Ator para diretores de peso, entre os quais Martin Scorsese (O aviador e Os infiltrados), Woody Allen (Para sempre Alice, Blue Jasmine e Para Roma, com amor) e Wes Anderson (na narração de Os excêntricos Tenenbaums), Alec Baldwin, aos 63 anos, sempre foi associado ao sucesso que o acompanhou em incursões televisivas em Saturday Night Live (para o qual criou paródia do ex-presidente Donald Trump) e estrelou a série cômica 30 rock, apoiado pelo talento da colega de cena Tina Fey.

Irmão mais velho no clã de atores que inclui Daniel, Stephen e William, Alec nasceu em Amityville (NY) e, depois de uma escalada em programas de tevê, chegou ao topo, ao integrar, em fins dos anos de 1980, comédias como Os fantasmas se divertem (Tim Burton) e De caso com a máfia (Jonathan Demme). Em tom jocoso, ele tomou parte do documentário de James Toback Seduzido e abandonado — Os bastidores de Cannes, no qual desbaratava bastidores dos financiamentos de longas-metragens.

Num dos pontos altos da carreira, Alec foi indicado ao Oscar de melhor ator coadjuvante por The cooler — Quebrando a banca, no qual encarna um mafioso metido em querelas em cassinos de Las Vegas. Também atrelado a desmandos, no longa de animação O Poderoso chefinho, ele emprestou a voz para personagem consagrado pelo público. Baldwin, num registro de suspense, estrelou Caçada ao Outubro Vermelho, e se tornou amigo de Meryl Streep, ao encenar a comédia Simplesmente complicado (2009). Casado desde 2012, com Hilaria Baldwin, ele teve seis filhos com ela.
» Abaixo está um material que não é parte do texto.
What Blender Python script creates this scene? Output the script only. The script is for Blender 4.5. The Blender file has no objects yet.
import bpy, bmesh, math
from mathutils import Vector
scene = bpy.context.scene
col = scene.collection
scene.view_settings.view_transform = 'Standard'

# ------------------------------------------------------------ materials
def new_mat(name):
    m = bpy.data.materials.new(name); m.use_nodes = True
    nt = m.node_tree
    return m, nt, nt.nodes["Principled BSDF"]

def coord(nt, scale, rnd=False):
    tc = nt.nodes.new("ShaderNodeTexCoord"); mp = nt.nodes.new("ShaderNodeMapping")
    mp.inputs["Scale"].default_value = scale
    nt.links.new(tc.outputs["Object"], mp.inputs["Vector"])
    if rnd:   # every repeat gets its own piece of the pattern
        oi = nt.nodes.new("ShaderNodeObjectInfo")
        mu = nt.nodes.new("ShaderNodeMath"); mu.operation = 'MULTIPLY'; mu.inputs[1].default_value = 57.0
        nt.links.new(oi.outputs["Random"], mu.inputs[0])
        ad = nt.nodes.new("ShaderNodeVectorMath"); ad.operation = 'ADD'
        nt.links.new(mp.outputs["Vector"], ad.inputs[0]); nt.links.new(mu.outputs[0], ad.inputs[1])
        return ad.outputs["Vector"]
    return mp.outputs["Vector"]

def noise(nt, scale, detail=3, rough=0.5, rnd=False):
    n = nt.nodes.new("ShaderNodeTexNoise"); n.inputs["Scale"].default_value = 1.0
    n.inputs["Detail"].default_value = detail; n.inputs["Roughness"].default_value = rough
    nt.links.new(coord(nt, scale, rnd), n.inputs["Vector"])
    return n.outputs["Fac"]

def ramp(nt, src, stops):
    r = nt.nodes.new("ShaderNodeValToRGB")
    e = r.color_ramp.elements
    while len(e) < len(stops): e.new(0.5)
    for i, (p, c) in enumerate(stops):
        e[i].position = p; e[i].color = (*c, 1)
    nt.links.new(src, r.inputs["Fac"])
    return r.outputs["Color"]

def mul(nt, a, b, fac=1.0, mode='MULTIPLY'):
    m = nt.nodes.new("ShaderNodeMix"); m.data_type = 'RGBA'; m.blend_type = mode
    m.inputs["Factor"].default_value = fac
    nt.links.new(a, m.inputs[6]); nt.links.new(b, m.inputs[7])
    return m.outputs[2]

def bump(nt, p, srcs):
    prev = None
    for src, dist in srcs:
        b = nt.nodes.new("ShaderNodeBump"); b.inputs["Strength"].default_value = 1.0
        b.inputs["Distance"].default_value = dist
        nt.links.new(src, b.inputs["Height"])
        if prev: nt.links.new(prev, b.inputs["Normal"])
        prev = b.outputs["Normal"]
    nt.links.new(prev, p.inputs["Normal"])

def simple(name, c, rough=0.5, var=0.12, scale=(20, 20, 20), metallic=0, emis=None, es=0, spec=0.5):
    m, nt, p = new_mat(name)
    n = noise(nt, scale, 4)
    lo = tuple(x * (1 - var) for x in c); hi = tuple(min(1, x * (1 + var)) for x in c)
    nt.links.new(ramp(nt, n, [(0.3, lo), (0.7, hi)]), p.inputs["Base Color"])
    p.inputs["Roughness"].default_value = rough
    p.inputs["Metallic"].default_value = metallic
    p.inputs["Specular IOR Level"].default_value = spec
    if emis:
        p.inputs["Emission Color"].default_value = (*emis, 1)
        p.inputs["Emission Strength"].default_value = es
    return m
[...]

À prole, soma-se a filha que teve com Kim Basinger, estrela com a qual esteve na telona em Uma loira em minha vida (1991).

 

Estado de alerta

“É algo muito triste e chocante ver uma profissional perder a vida em um set de filmagem. Penso que seja muito importante aguardar as investigações para entender o que realmente ocorreu, mas, ao que tudo indica, foi um incidente similar ao que ocorreu com Brandon Lee no set de O Corvo, em 1993. Se confirmada essa versão, o ator não pode ser responsabilizado, pois estava fazendo o que lhe mandaram, com o equipamento que lhe forneceram para exercer seu trabalho. Armas reais sempre vão representar risco à vida, onde quer que estejam e por mais cuidado que se tenha. Foram feitas para ferir. Parece que já passou da hora de balas de festim serem aposentadas nos sets de filmagem. Com a tecnologia que temos hoje, tenho certeza de que podemos encontrar soluções mais seguras”.